VICE: Your book, Sex Rules, is about the vast variety of human sexual practices and gender roles around the world. What were some of the most interesting places to study?
Janice Zarro Brodman: What I found the most fun was researching places where they think the things we do are weird. I like the Trobriand of the Trobriand Islands, where sex between young people is perfectly fine. It's expected. They would think it would be weird if young people weren't involved in a lot of sexual experiences. But you must not—dare not—have a meal together! You can have sex, but you cannot share a meal. It is absolutely forbidden unless you're married.

And the Etoro, for whom one of the most disgusting things you could do is have sex with your spouse in your house, because sex is closely associated with having healthy crops and children. So, the appropriate place to have sex is out in the woods, where you're not too close to the crops. You'll have sex with your wife, but you don't want to do it anywhere that it's going to pollute things, because sex between men and women is polluting. It's polluting to the man, and it's polluting to the crops.

Now, this is sex between men and women. Sex between men is fine. They believe that all men should have a male lover. Because that's the way men become strong. And it's also the way you make sure the crops are healthy. They just couldn't conceive of why someone here would be homophobic. It's so obvious to them that this is healthy.


If you had to choose the most interesting example of different gender roles in the book, what would it be?
There are things I like because they're counterintuitive for someone brought up in the United States. The Biwat of Papua New Guinea think women are the sexual aggressors and men are the receivers. They have this saying: "Of course the female is the aggressor and aggressive. Has she not a vulva?" It's just such a great comment.

In America, romantic relationships are the norm, and casual sex is frowned upon. But in some of these cultures, casual sex seems more prevalent then committed relationships.
Based on my research, often people will have a very committed relationship to a spouse, but that commitment doesn't mean they're solely going to be sexually involved with that person. I think for a lot of cultures, marriage is not where your sole sexual experience comes from. You can have a very strong marriage and love your spouse and all these things, but sexuality is like a bodily function. It's like eating. You wouldn't just eat the food your spouse prepares—you go out to restaurants, and you might go out to friends' houses for dinner. They don't have the same stigma about sexuality that Americans do.

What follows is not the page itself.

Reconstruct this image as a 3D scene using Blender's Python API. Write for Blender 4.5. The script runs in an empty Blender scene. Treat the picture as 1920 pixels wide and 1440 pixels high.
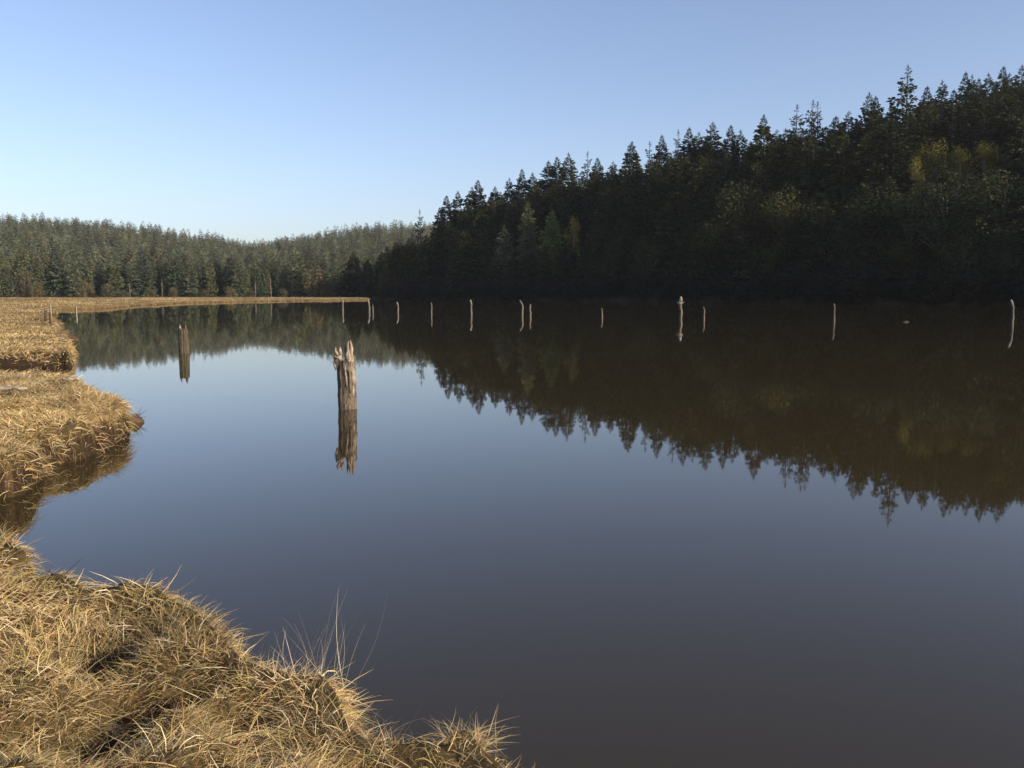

What have you learned about sexual mores in America from compiling all these years of research?
Americans are uptight about sexuality, and we have this perception of genitals and sex as scary and private. They're supposed to be hidden. Versus other societies, where sexuality is considered a normal bodily function, where it's considered fun and healthy, and you should do it as much as possible, as long as you're doing it in a safe way. The genitals are nothing to be ashamed of.


It seems to me that in societies that explicitly say that women have control over their sexuality, where teenagers have complete control over sexuality, and where sex isn't stigmatized like it is in the US, there is so much less violence in general. There is something in that. There is a link between societies that explicitly want women to have control over their sexuality from a young age and lack of violence.

The question that the book poses is: What is "normal"? What is your answer to that?
Probably one answer is, everything is normal.

Another way to think about "normal" is through people who are closest to our indigenous state, like the San of Southern Africa, especially. They are a very peaceful people, and they believe that people can have sex for fun—and lots of it—both before and during marriage. There is not jealousy the way we have it, because of the feeling of owning someone. What I find abnormal is someone owning someone, or controlling someone. What's normal is to be yourself, because everyone has something to contribute.

Interview has been edited for length and clarity.